Starting with the line that contains "dirt=(.45, .43, .40), dirt_amt=.6, dirt_scale=9)", reproduce each line through the end of the listing below, with no other output.
Given material start
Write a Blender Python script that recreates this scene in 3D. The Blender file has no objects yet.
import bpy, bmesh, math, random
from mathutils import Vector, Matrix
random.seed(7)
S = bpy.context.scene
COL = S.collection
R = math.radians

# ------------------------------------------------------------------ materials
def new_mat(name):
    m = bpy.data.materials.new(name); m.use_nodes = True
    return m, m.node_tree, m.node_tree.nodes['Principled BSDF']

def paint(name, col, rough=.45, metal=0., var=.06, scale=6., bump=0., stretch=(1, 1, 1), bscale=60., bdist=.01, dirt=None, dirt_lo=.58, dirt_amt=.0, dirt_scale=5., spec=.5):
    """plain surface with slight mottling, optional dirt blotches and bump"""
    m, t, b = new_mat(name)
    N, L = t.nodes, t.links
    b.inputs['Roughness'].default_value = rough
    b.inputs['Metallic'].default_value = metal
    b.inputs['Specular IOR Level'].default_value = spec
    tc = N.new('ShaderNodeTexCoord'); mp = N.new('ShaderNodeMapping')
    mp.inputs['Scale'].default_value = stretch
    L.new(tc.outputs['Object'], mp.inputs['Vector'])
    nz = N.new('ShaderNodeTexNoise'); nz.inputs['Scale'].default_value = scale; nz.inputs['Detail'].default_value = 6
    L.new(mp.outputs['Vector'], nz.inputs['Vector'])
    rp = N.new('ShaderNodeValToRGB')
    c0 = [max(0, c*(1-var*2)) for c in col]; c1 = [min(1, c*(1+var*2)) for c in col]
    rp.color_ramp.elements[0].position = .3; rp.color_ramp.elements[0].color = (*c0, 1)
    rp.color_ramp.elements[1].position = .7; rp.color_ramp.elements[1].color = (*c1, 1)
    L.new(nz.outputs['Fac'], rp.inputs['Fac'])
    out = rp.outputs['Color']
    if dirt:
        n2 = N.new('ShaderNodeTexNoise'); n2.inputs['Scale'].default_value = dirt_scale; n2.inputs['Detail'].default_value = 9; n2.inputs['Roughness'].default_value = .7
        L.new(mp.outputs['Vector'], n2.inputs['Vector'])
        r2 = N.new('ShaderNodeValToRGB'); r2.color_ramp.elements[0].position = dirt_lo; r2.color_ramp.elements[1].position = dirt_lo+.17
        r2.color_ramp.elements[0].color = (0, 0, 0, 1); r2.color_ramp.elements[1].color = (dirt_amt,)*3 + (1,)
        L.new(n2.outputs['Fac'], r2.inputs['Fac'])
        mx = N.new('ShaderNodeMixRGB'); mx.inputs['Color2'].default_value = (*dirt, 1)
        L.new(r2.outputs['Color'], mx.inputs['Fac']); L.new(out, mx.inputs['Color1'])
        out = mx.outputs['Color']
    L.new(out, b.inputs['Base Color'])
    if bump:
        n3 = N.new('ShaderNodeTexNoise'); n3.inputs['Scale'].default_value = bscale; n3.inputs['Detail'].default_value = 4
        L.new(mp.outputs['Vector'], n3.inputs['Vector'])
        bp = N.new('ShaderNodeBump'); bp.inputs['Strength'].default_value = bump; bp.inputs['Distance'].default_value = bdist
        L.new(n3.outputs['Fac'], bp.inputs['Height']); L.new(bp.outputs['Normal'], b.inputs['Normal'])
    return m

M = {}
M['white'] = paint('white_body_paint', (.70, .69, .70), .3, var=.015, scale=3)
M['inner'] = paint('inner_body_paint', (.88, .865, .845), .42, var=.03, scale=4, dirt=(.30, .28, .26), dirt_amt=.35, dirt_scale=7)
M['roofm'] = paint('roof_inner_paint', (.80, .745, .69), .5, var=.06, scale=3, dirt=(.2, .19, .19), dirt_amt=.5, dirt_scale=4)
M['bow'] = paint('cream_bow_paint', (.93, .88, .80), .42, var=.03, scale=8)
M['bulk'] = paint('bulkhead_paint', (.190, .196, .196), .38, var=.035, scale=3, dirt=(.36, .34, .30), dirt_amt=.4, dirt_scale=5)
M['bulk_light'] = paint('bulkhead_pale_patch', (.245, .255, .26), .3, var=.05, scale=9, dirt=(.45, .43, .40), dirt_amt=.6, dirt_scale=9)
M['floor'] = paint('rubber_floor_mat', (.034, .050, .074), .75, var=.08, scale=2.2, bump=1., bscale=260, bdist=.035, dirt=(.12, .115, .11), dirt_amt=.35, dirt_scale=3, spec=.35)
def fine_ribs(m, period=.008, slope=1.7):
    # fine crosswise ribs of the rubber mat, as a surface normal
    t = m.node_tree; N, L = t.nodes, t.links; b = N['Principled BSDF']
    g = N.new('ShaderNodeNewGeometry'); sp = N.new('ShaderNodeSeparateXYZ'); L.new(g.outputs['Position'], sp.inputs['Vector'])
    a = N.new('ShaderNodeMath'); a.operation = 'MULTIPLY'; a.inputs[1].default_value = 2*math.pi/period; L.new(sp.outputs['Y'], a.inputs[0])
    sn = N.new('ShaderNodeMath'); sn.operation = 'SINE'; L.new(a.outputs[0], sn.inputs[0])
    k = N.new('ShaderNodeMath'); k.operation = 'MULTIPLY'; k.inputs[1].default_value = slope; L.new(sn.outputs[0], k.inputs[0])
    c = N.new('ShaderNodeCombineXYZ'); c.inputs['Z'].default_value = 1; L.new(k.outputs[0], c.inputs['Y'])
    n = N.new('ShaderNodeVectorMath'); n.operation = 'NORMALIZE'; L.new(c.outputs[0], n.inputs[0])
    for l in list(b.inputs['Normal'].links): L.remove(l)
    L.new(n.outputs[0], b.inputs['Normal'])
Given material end
# Solved problem
M['bulk_light'] = paint('bulkhead_pale_patch', (.245, .255, .26), .3, var=.05, scale=9, dirt=(.45, .43, .40), dirt_amt=.6, dirt_scale=9)
M['floor'] = paint('rubber_floor_mat', (.034, .050, .074), .75, var=.08, scale=2.2, bump=1., bscale=260, bdist=.035, dirt=(.12, .115, .11), dirt_amt=.35, dirt_scale=3, spec=.35)
def fine_ribs(m, period=.008, slope=1.7):
    # fine crosswise ribs of the rubber mat, as a surface normal
    t = m.node_tree; N, L = t.nodes, t.links; b = N['Principled BSDF']
    g = N.new('ShaderNodeNewGeometry'); sp = N.new('ShaderNodeSeparateXYZ'); L.new(g.outputs['Position'], sp.inputs['Vector'])
    a = N.new('ShaderNodeMath'); a.operation = 'MULTIPLY'; a.inputs[1].default_value = 2*math.pi/period; L.new(sp.outputs['Y'], a.inputs[0])
    sn = N.new('ShaderNodeMath'); sn.operation = 'SINE'; L.new(a.outputs[0], sn.inputs[0])
    k = N.new('ShaderNodeMath'); k.operation = 'MULTIPLY'; k.inputs[1].default_value = slope; L.new(sn.outputs[0], k.inputs[0])
    c = N.new('ShaderNodeCombineXYZ'); c.inputs['Z'].default_value = 1; L.new(k.outputs[0], c.inputs['Y'])
    n = N.new('ShaderNodeVectorMath'); n.operation = 'NORMALIZE'; L.new(c.outputs[0], n.inputs[0])
    for l in list(b.inputs['Normal'].links): L.remove(l)
    L.new(n.outputs[0], b.inputs['Normal'])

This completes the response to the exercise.